Preu’s Hauptwerk ist aber seine apologetisch-polemische Schrift „Licht ohne Schatten“, das in den Jahren 1733 und 1736 zu Augsburg bei Mertz & Mayer (I. Theil) und Johann Jakob Lotter (II. und III. Theil) erschien. Es bezweckt, das Buch des Dominicanerpaters Johann Ferler „Licht und Schatten, das ist Auslegung aller Artikel des katholischen Glaubenbekenntnisses“ (Augsburg 1730) zu widerlegen und „die purlautere Wahrheit, welche in der [116] evangelischen“ (d. i. lutherischen) „Kirche Christi gelehrt wird“, Jedermann vor Augen zu stellen. Protestantische Scribenten, wie Gött in „Das jetzt lebende gelehrte Europa“ (1736) 2. Aufl., II. Theil, S. 271 ff.; Moser, „Beitrag zu einem Lexikon der jetzt lebenden lutherischen und reformirten Theologen“ (1740) S. 821, behaupten, daß P. seine Aufgabe „auf gründliche, kluge und sittsame Art“ gelöst, ja sogar den hochbetagten P. Ferler von der Wahrheit der evangelischen Doctrin überzeugt habe und daß dessen formeller Uebertritt zur Augsburger Confession nur durch seine Gefangensetzung verhindert worden sei. Inwieweit an dieser Angabe ein wahrer Kern, läßt sich leider nicht mehr nachweisen, da gelegentlich der Säcularisation die Registraturen der Dominicanerconvente vielfach verschleudert und vernichtet worden sind, das Archiv des Generalats zu Rom aber keine auf den Fall bezügliche Notiz enthält.
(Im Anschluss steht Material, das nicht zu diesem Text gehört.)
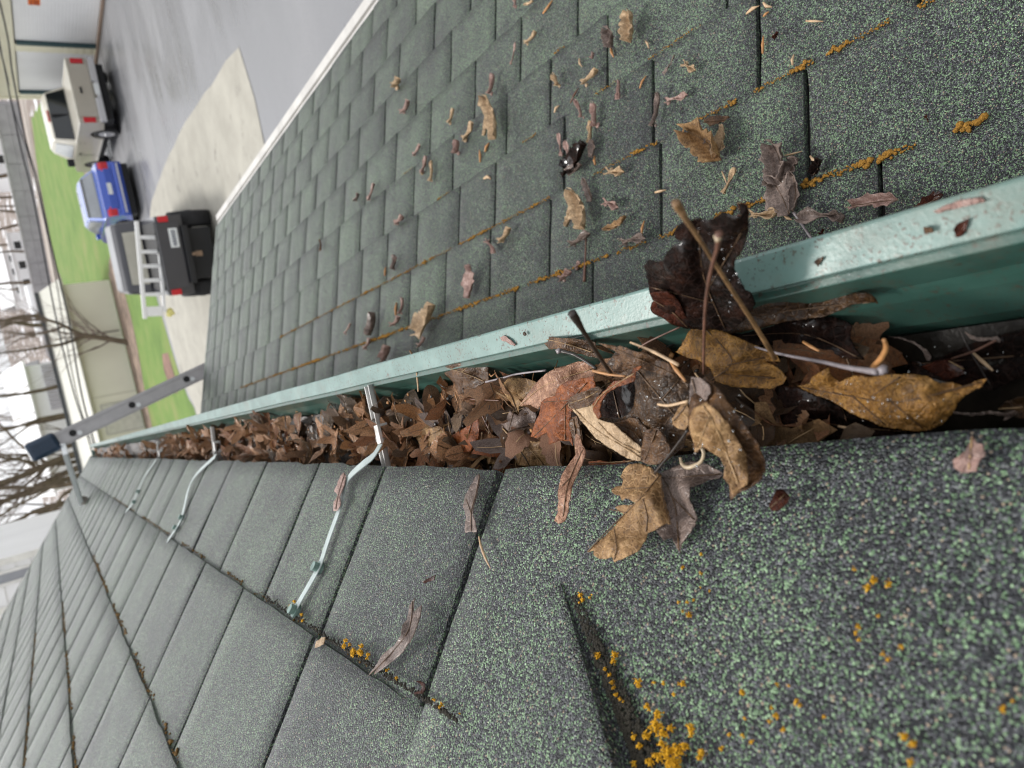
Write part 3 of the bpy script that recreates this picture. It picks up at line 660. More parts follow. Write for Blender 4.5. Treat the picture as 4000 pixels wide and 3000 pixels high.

So viel steht fest, daß P. an Gelehrsamkeit und dialektischer Gewandtheit P. Ferler überlegen war, daß sein Werk von den Zeitgenossen als unwiderleglich betrachtet wurde (vergl. z. B. Zapf, „Augsb. Bibliothek, II. Bd., S. 715). Letzteres ist unzutreffend, und nach dem heutigen Stand der theologischen Wissenschaft müßte P. gar manche seiner Behauptungen als zu weit gehend oder irrig fallen lassen. Immerhin darf man zugeben, daß der Pastor von St. Jakob ein wohlgerüsteter Streiter für seine Ueberzeugung und eine Zierde des Augsburger Predigerstandes gewesen ist.
Die Maihinger Bibliothek besitzt noch ein Manuscript des ehemaligen Oettingenschen Archidiakonus P., betitelt „Reformationshistorien“, 1142 Seiten in 4° umfassend. Die katholische (d. h. vorreformatorische) Zeit wird in genanntem Elaborat nicht berührt. Nach Michel (a. a. O. I, S. 90) soll P. beabsichtigt haben, auch diese Epoche zu bearbeiten. Doch scheint er nicht dazu gekommen zu sein.
- Archive zu Augsburg, Oettingen, Wallerstein; Bibliotheken zu Augsburg, Oettingen. Die bei Baader (a. a. O. S. 259) angeführte Litteratur; Mittheilungen des Kirchenraths Preu in Weißenburg a. S., des Professors Dr. Weiß, ord. Praed. in Freiburg, Schweiz. – Auffallender Weise ist Preu in „Gesch. d. Wissenschaften“ (Prot. Theologie) ebensowenig erwähnt, wie in Herzog’s „Realencyklopädie für protestantische Theologie und Kirche“ (Hauck’sche Neubearbeitung).